• [Supplied data]
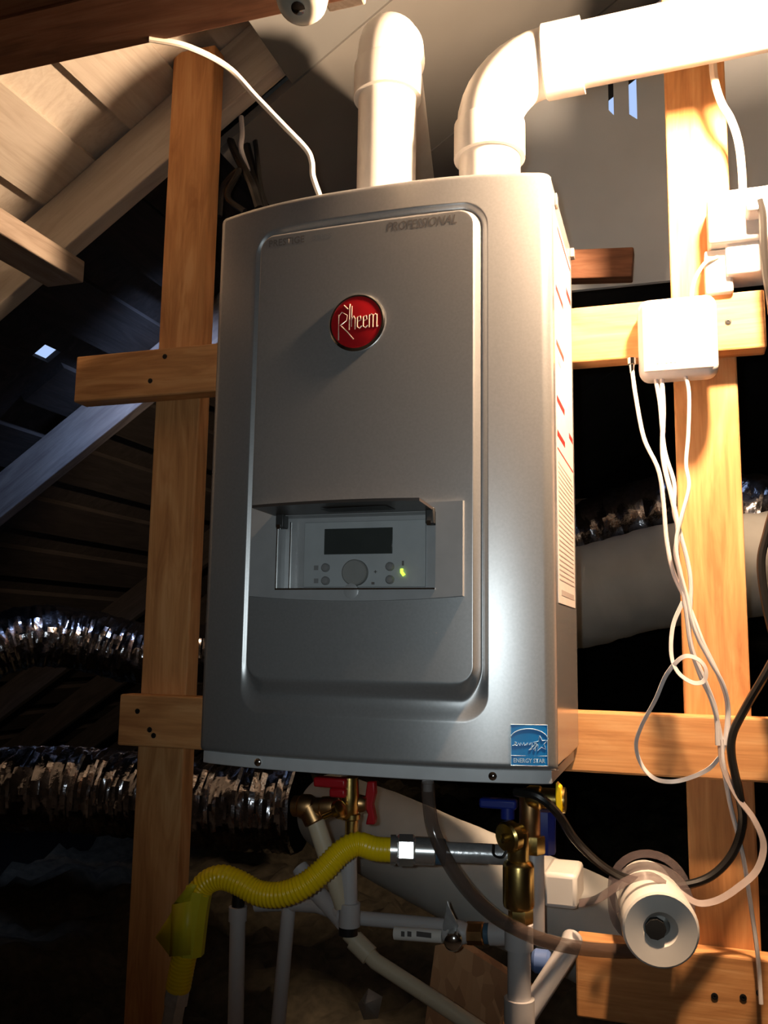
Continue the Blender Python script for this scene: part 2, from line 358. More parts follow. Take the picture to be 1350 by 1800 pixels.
# ------------------------------------------------------------------ tankless water heater
HX, HZ0, HZ1 = .235, 1.012, 1.757
def bx_(x):
    s_ = min(abs(x)/HX, 1.0); y = -.215 - .032*(1-s_**2.6)
    d = abs(x) - (HX-.012)
    if d > 0: y += .012*(1-math.sqrt(max(0, 1-(min(d, .012)/.012)**2)))
    return y
heater = thing('water_heater', (0, -.1, HZ0), 'wall-mounted silver grey tankless water heater with a red badge and control panel', 'water heater')
MB().box((-HX, -.203, HZ0+.002), (HX, YB, HZ1)).build('cabinet', SIDE, heater, .004)
def rr(x, z, x0, x1, z0, z1, r):
    cx, cz = (x0+x1)/2, (z0+z1)/2; qx = abs(x-cx)-(x1-x0)/2+r; qz = abs(z-cz)-(z1-z0)/2+r
    return math.hypot(max(qx, 0), max(qz, 0)) + min(max(qx, qz), 0) - r
def sm(a): a = min(1, max(0, a)); return a*a*(3-2*a)
def panel_y(x): return -.2495 - .003*(1-(x/.16)**2)
def front_y(x, z):
    b = bx_(x); di = rr(x, z, -.150, .1435, 1.112, 1.701, .02); do = -rr(x, z, -.1655, .159, 1.066, 1.7165, .032)
    if do <= 0: y = b
    elif di <= 0: y = panel_y(x)
    else:
        w_ = di/(di+do); low = max(panel_y(x), b) + .0045
        y = panel_y(x) + (low-panel_y(x))*sm(w_/.5) if w_ < .5 else low + (b-low)*(.45*sm((w_-.5)/.5) + .55*((w_-.5)/.5)**1.8)
    e_ = max(HZ0+.008-z, z-(HZ1-.008), 0)
    if e_ > 0: y += .008*(1-math.sqrt(max(0, 1-(min(e_, .008)/.008)**2)))
    return y
def axis(breaks): # (start, step) list
    out = []
    for (a, st), (b, _) in zip(breaks, breaks[1:]):
        n = max(1, round((b-a)/st)); out += list(a + (b-a)*np.arange(n)/n)
    return np.array(out+[breaks[-1][0]])
WX0, WX1, WZ0, WZ1 = -.111, .099, 1.222, 1.316
xs = axis([(-HX, .0012), (-.222, .006), (-.166, .0008), (-.128, .0017), (WX0, .007), (WX1, .0017), (.122, .0008), (.16, .006), (.222, .0012), (HX, 1)])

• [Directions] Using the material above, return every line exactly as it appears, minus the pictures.

• [Result of the exercise]
Continue the Blender Python script for this scene: part 2, from line 358. More parts follow. Take the picture to be 1350 by 1800 pixels.
# ------------------------------------------------------------------ tankless water heater
HX, HZ0, HZ1 = .235, 1.012, 1.757
def bx_(x):
    s_ = min(abs(x)/HX, 1.0); y = -.215 - .032*(1-s_**2.6)
    d = abs(x) - (HX-.012)
    if d > 0: y += .012*(1-math.sqrt(max(0, 1-(min(d, .012)/.012)**2)))
    return y
heater = thing('water_heater', (0, -.1, HZ0), 'wall-mounted silver grey tankless water heater with a red badge and control panel', 'water heater')
MB().box((-HX, -.203, HZ0+.002), (HX, YB, HZ1)).build('cabinet', SIDE, heater, .004)
def rr(x, z, x0, x1, z0, z1, r):
    cx, cz = (x0+x1)/2, (z0+z1)/2; qx = abs(x-cx)-(x1-x0)/2+r; qz = abs(z-cz)-(z1-z0)/2+r
    return math.hypot(max(qx, 0), max(qz, 0)) + min(max(qx, qz), 0) - r
def sm(a): a = min(1, max(0, a)); return a*a*(3-2*a)
def panel_y(x): return -.2495 - .003*(1-(x/.16)**2)
def front_y(x, z):
    b = bx_(x); di = rr(x, z, -.150, .1435, 1.112, 1.701, .02); do = -rr(x, z, -.1655, .159, 1.066, 1.7165, .032)
    if do <= 0: y = b
    elif di <= 0: y = panel_y(x)
    else:
        w_ = di/(di+do); low = max(panel_y(x), b) + .0045
        y = panel_y(x) + (low-panel_y(x))*sm(w_/.5) if w_ < .5 else low + (b-low)*(.45*sm((w_-.5)/.5) + .55*((w_-.5)/.5)**1.8)
    e_ = max(HZ0+.008-z, z-(HZ1-.008), 0)
    if e_ > 0: y += .008*(1-math.sqrt(max(0, 1-(min(e_, .008)/.008)**2)))
    return y
def axis(breaks): # (start, step) list
    out = []
    for (a, st), (b, _) in zip(breaks, breaks[1:]):
        n = max(1, round((b-a)/st)); out += list(a + (b-a)*np.arange(n)/n)
    return np.array(out+[breaks[-1][0]])
WX0, WX1, WZ0, WZ1 = -.111, .099, 1.222, 1.316
xs = axis([(-HX, .0012), (-.222, .006), (-.166, .0008), (-.128, .0017), (WX0, .007), (WX1, .0017), (.122, .0008), (.16, .006), (.222, .0012), (HX, 1)])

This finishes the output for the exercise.